As the farm-to-table trend becomes less of a movement and more of a given at restaurants of a certain caliber, choosing to not serve fresh food feels like a bold choice. Jarr Bar — a casual bar in Seattle — primarily serves drinks and canned seafood. Although tinned fish was one of Nation’s Restaurant News’ industry trend predictions for 2019, canned food is still a tough sell. 

Owner Bryan Jarr was inspired by a trip to Spain when he “fell in love with” the tapas and pinchos bars in Spain that served high-end tinned seafood like sardines or octopus. In Europe, he said, tinned seafood is more of a normal menu item and is not looked down upon like it is in America.
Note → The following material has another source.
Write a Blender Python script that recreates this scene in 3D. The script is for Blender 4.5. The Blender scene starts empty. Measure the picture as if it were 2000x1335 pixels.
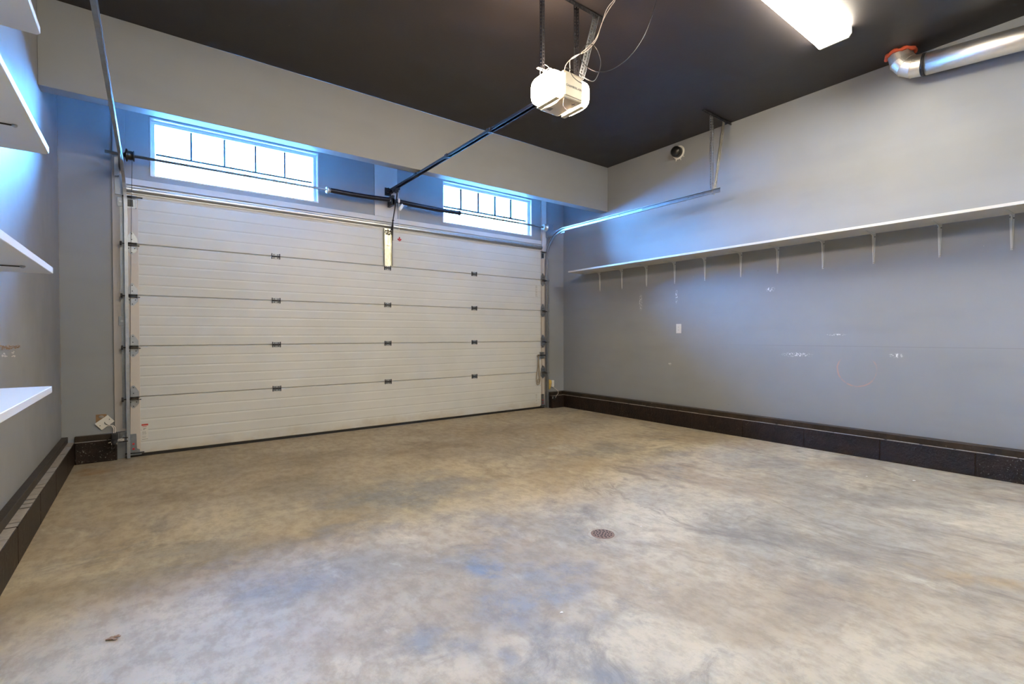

“Originally in the United States, canned seafood was an inexpensive product for the masses,” Jarr said. “Only now are you starting to be able to convince people, ‘what about instead of Bumblebee tuna on a shelf, you could try this amazing canned product … from Alaska?’”

Jarr Bar

He opened up the 480-square-foot Jarr Bar in 2015, which serves small plates and 10 different tinned seafood varieties — from octopus to mackerel — with an average check of $25 per person. 

“We have turned a lot of people onto the use of canned seafood,” Jarr said. “It’s not just opening a tin and eating out of it.”
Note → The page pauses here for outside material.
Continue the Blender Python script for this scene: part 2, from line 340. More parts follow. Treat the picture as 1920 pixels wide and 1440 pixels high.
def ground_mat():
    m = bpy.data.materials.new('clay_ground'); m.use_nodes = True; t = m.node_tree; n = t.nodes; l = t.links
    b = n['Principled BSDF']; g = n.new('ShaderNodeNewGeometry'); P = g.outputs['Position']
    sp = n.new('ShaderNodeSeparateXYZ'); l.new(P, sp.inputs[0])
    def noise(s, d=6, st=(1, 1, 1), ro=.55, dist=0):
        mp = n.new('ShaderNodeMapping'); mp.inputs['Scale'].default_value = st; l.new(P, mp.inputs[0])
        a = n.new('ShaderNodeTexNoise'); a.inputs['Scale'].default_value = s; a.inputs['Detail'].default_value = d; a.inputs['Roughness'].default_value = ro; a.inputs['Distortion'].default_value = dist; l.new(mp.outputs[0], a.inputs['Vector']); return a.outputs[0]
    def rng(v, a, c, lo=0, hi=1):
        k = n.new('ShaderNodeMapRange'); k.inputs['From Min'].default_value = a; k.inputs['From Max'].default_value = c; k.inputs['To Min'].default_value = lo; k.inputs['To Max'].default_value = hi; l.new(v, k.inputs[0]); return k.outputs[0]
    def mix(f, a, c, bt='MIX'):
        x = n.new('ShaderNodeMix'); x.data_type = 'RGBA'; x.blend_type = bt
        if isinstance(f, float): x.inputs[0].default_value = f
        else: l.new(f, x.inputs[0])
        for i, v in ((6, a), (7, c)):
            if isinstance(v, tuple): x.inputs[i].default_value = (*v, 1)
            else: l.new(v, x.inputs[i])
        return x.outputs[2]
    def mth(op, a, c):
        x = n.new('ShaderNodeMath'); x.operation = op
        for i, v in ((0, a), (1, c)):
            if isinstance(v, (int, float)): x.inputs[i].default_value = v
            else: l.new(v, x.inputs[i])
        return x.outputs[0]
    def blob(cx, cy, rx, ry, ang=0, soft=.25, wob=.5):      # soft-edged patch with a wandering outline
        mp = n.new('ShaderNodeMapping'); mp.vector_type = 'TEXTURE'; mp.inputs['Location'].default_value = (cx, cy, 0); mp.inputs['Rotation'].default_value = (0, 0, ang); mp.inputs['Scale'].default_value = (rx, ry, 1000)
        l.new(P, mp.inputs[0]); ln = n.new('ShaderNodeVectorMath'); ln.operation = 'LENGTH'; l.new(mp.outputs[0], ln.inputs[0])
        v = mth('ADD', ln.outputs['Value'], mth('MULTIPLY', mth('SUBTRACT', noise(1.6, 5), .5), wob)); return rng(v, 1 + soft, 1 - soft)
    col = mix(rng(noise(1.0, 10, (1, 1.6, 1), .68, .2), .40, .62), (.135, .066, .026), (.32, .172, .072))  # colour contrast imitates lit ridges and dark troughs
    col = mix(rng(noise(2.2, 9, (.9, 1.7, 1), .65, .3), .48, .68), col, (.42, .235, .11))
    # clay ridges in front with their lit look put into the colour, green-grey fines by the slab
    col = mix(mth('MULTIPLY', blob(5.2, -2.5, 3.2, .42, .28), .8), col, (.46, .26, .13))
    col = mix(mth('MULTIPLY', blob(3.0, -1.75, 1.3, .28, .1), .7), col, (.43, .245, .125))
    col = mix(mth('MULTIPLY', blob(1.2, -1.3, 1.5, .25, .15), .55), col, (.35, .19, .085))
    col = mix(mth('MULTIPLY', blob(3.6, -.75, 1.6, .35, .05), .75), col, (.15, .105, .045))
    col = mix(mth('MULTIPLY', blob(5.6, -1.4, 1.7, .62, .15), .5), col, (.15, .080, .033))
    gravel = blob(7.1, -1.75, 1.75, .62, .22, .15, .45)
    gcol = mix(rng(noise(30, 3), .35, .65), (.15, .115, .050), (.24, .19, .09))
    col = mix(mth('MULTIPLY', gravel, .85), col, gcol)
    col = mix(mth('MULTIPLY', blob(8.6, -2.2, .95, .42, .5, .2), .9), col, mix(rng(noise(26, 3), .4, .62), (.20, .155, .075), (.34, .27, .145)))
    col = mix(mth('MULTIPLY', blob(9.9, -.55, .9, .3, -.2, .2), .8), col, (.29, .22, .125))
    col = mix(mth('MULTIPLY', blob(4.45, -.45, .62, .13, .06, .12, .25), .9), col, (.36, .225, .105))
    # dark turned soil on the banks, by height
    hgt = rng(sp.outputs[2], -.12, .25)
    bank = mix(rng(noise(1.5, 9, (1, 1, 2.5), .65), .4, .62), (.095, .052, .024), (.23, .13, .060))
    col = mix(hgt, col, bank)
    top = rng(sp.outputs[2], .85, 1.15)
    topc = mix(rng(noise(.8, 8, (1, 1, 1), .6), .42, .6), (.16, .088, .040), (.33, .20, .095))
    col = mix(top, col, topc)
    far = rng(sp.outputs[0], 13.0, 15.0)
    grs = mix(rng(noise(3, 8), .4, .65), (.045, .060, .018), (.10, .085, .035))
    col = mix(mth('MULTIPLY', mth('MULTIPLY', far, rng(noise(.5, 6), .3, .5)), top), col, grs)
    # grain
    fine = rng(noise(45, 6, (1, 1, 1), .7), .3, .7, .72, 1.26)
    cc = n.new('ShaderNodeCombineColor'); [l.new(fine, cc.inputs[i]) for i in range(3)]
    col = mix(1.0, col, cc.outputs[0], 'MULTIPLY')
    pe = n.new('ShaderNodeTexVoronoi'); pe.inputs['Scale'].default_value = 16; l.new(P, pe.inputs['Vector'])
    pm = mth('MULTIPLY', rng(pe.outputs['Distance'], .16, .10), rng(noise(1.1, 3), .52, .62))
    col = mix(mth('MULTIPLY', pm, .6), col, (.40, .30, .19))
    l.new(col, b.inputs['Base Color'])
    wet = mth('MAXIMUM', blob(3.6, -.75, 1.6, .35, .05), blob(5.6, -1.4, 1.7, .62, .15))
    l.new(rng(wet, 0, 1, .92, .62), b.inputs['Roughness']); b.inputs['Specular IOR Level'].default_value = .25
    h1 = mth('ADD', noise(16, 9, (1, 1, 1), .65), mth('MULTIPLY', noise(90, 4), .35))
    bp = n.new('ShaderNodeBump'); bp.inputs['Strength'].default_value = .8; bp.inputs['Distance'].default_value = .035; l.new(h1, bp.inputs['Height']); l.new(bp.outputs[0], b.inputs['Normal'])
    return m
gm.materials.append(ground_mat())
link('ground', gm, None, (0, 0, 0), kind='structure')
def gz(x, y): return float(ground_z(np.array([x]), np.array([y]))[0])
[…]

Although the menu is pretty simple, Jarr plans on experimenting more with canned ingredients at his upcoming seafood restaurant Little Fish, which is opening in Seattle later in 2019.

Il Triangolo: A dress code and no phones at the table

At Il Triangolo — a 3,000-square-foot classic red-sauce Italian restaurant in Queens, N.Y. — men are required to wear button-down shirts on Friday and Saturday nights, customers have to remove their hats upon entering the restaurant, and cell-phone conversations are banned from the table. The rules might sound old-fashioned, but to owner Mario Gigliotti, this is exactly how all dining experiences should be.

“I run my restaurant old-school style,” Gigliotti said. “When I was growing up when we went out to dinner, we got dressed up. No jeans, no sneakers. I’m trying to bring it back to those days.”

The menu of classic antipasti, homemade pasta, grilled entrees, chicken parmigiana, and seafood has an average check of $45 per person with alcohol.  

Gigliotti also does not allow people to leave coats on the chairs and requires customers to have their belongings coat-checked. He thinks that his policies give the appearance of a neater and classier dining establishment.

Although anti-cell phone policies are having a moment — Brooklyn’s Carthage Must Be Destroyed and David Chang’s Momofuku Ko have made headlines for their strict cell phone policies — Il Triangolo’s policy has been in place for six years, just a year and a half after the restaurant opened.

“Cell phones don’t belong on the table. The only thing that belongs on the table is my food,” Gigliotti said. 

While phone conversations and texting are no-no’s, he does make an exception for taking photos for social media, which he said is great for publicity. 

While many customers applaud his distinctive dining-room rules, Gigliotti  said some guests have left the restaurant when they hear about his strict no-hat policy or cell phone ban. But he won’t change his rules, no matter what pushback the restaurant receives.

“You’re not going to McDonald’s,” he said.